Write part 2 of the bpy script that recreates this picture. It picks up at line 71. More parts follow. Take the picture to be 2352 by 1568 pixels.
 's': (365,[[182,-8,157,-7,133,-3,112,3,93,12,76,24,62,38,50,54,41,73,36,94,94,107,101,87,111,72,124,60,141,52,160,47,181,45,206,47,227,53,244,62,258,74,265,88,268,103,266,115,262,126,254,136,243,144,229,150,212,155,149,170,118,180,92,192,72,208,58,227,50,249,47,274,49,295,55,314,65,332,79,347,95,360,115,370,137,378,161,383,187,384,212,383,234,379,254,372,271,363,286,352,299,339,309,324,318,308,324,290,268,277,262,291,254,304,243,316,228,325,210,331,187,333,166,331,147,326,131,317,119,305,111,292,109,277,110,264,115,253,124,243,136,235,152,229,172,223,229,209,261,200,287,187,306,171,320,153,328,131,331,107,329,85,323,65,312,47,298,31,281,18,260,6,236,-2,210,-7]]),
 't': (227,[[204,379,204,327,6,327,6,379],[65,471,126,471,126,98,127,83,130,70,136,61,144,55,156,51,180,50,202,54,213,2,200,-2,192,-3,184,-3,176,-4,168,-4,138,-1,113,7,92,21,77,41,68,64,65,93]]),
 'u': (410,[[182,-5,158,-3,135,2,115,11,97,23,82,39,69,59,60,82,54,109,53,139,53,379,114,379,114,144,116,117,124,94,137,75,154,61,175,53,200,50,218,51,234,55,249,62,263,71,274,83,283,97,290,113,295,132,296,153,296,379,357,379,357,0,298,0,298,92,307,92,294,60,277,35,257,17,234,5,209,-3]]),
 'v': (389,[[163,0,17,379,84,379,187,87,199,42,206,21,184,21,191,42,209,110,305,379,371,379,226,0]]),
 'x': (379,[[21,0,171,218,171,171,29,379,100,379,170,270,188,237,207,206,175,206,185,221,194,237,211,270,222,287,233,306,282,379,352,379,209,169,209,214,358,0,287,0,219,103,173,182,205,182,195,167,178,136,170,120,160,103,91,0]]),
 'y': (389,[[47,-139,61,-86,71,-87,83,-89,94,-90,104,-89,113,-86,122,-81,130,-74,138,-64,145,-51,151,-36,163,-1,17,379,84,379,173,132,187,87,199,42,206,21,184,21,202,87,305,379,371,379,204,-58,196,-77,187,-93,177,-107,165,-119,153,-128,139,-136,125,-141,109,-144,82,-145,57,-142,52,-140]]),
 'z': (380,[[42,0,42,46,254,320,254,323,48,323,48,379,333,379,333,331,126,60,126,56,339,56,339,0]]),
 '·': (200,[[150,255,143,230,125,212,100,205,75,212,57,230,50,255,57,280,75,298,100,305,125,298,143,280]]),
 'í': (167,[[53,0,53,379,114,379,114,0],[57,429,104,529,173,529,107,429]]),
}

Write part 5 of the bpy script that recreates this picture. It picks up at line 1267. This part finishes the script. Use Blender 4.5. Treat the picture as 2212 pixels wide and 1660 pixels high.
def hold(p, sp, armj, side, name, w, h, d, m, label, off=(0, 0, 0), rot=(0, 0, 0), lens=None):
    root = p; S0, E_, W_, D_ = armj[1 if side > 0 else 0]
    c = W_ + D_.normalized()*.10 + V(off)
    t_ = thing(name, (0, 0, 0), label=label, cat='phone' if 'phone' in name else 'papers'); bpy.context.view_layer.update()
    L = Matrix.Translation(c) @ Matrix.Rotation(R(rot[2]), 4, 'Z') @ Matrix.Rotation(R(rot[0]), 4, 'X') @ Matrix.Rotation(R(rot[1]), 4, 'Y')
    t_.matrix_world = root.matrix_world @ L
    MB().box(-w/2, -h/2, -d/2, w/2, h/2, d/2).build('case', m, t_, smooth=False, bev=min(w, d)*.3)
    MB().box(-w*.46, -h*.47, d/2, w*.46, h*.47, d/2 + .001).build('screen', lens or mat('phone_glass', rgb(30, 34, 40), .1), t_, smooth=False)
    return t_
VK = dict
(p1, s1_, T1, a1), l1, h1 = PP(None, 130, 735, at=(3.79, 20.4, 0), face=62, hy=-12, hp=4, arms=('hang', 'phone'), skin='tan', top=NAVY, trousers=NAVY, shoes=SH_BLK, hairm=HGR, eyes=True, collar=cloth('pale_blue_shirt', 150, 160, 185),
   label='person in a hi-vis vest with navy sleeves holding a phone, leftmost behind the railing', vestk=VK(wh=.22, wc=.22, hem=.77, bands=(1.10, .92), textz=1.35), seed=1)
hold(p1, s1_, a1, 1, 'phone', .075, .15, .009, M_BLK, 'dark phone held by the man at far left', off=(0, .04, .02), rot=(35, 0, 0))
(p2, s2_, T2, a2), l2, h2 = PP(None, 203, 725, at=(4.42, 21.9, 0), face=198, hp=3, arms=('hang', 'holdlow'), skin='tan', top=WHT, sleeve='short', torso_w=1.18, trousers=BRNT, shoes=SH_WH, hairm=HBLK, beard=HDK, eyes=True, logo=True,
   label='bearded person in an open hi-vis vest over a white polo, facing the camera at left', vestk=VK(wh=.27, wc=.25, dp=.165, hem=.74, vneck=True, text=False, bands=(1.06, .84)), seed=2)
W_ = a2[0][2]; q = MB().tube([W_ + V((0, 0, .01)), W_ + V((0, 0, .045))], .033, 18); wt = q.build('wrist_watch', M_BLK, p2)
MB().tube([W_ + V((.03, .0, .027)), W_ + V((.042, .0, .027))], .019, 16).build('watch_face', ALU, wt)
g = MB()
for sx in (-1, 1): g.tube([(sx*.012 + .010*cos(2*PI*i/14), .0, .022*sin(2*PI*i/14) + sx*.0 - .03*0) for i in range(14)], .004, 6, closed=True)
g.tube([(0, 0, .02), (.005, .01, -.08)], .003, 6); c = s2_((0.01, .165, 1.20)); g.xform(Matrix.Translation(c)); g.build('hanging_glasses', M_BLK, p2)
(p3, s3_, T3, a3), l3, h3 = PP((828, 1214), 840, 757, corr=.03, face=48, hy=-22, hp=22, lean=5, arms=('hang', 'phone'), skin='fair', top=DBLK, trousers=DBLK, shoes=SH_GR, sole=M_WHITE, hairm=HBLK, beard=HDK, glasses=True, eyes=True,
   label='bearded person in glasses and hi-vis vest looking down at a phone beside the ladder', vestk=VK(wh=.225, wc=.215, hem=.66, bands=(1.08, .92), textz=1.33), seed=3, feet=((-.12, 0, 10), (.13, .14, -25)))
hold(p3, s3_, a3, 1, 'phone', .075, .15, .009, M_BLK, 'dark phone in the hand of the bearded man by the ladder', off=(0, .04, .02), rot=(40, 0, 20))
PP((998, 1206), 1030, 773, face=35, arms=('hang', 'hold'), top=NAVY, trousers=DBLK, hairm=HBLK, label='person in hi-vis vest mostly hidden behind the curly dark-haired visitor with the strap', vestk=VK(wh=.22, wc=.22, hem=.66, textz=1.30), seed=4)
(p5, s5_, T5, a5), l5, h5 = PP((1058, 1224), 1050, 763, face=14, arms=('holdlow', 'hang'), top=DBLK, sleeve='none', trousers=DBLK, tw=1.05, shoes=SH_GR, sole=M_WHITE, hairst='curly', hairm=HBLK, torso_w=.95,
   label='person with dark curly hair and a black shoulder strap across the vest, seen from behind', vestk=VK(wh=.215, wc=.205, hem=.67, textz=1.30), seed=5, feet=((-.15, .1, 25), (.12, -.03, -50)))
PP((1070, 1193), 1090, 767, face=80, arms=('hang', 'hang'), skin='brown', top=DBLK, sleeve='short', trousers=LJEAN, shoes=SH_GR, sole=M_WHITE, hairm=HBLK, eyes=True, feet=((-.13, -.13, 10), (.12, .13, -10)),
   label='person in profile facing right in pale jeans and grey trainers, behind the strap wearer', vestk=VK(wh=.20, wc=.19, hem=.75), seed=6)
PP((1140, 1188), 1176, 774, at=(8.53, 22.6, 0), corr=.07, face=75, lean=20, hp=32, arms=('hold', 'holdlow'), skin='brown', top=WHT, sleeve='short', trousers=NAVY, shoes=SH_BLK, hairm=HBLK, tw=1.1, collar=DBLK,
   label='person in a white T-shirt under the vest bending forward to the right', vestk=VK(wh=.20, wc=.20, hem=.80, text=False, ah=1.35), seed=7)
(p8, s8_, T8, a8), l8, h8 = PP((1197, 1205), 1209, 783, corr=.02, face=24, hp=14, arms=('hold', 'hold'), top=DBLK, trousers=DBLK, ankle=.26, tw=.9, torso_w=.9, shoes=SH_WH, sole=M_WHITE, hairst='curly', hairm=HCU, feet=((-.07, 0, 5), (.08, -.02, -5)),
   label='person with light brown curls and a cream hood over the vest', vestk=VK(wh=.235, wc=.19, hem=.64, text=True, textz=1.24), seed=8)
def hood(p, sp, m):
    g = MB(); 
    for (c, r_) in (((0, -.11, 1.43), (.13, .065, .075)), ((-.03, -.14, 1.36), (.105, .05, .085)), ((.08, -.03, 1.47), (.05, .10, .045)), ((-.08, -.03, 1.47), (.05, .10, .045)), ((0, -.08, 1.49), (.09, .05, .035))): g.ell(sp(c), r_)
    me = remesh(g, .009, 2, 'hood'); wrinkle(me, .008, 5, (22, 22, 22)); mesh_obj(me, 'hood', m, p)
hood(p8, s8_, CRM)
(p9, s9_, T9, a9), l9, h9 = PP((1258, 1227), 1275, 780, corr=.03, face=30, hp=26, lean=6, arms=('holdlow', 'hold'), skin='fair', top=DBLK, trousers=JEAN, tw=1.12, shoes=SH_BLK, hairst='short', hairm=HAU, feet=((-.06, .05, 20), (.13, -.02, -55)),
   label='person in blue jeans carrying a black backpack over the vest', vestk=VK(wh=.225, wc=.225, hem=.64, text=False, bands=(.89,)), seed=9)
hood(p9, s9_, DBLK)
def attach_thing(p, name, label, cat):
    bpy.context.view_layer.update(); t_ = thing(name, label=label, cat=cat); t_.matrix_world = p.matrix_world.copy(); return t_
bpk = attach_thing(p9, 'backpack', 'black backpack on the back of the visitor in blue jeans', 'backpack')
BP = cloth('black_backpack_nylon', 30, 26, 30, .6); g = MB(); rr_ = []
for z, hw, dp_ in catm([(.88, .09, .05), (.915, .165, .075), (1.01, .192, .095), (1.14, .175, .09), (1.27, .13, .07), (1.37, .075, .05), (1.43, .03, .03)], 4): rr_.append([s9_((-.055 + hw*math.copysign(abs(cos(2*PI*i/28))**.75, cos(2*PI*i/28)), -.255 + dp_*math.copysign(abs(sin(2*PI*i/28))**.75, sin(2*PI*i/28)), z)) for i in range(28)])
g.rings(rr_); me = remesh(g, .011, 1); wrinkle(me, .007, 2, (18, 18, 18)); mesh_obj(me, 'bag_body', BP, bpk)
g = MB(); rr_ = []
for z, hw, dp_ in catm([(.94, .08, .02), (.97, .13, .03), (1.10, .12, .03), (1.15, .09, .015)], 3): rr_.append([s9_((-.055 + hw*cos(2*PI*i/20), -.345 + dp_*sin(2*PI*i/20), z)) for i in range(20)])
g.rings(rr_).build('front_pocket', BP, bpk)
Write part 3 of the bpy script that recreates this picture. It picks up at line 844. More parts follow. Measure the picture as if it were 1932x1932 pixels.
----------------
GIVEN REQUEST |
Across the material above, how many lines include the string "part"? Only the number is wanted.

RESPONSE TO THE EXERCISE |
3